Structure From Motion
A computer-vision pipeline that reconstructs the 3D structure of a scene from a series of 2D photos taken from different angles. Used to build spatial maps for AR, robotics and decentralised perception networks.
Also known as: SfM, photogrammetry
Structure-from-motion is the canonical photogrammetry pipeline for converting a set of 2D images into a 3D scene model. The algorithm has three stages. First, distinctive feature points are detected and matched across pairs of images (typically using SIFT, SURF or learned descriptors). Second, the relative positions of the cameras are estimated from these matches by solving for the projection geometry that explains the matched points (the “essential matrix” / “fundamental matrix” computation). Third, bundle adjustment refines both the camera poses and the 3D point positions simultaneously, minimising the reprojection error across all observations.
The output of SfM is a sparse point cloud plus a set of camera poses. The sparse cloud is useful for some applications directly (localisation, navigation, scene topology), and it is also the standard initialisation for denser downstream pipelines: multi-view stereo to build a dense mesh, or modern Gaussian-splat training to build a photoreal rendering. In the posemesh stack, Auki’s reconstruction servers run a custom SfM pipeline in Python, Rust and C++ that consumes scan jobs from the Domain Management Tool app and produces either point clouds or Gaussian splats depending on the use case.

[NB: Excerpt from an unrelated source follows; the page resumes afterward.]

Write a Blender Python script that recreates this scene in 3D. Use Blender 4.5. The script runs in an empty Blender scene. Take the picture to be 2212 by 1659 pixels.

The hardware bar for SfM is moderate. Bundle adjustment is compute-intensive but parallelises well across GPU cores, which is why decentralised reconstruction networks specify mid-tier NVIDIA GPUs (Auki’s published minimum is 8 CPU cores, 12 GiB of RAM, 8+ GiB of VRAM and CUDA 12.8). The bottleneck is usually not raw FLOPs but memory bandwidth and the scale of the optimisation problem when scenes get large; partitioning a building or a city into local SfM jobs and stitching them is the dominant practical pattern.
For DeAI, SfM matters because it is the most commoditised pre-processing step in the spatial pipeline. The algorithms are textbook and the open-source implementations (COLMAP, OpenMVG, AliceVision) are mature, which means a decentralised network of operators can run identical pipelines and produce comparable output. The competitive moat in a posemesh-style network is not the SfM algorithm itself but the operator distribution, the data sovereignty model and the downstream rendering quality (which is increasingly defined by Gaussian splatting, not by classical multi-view stereo).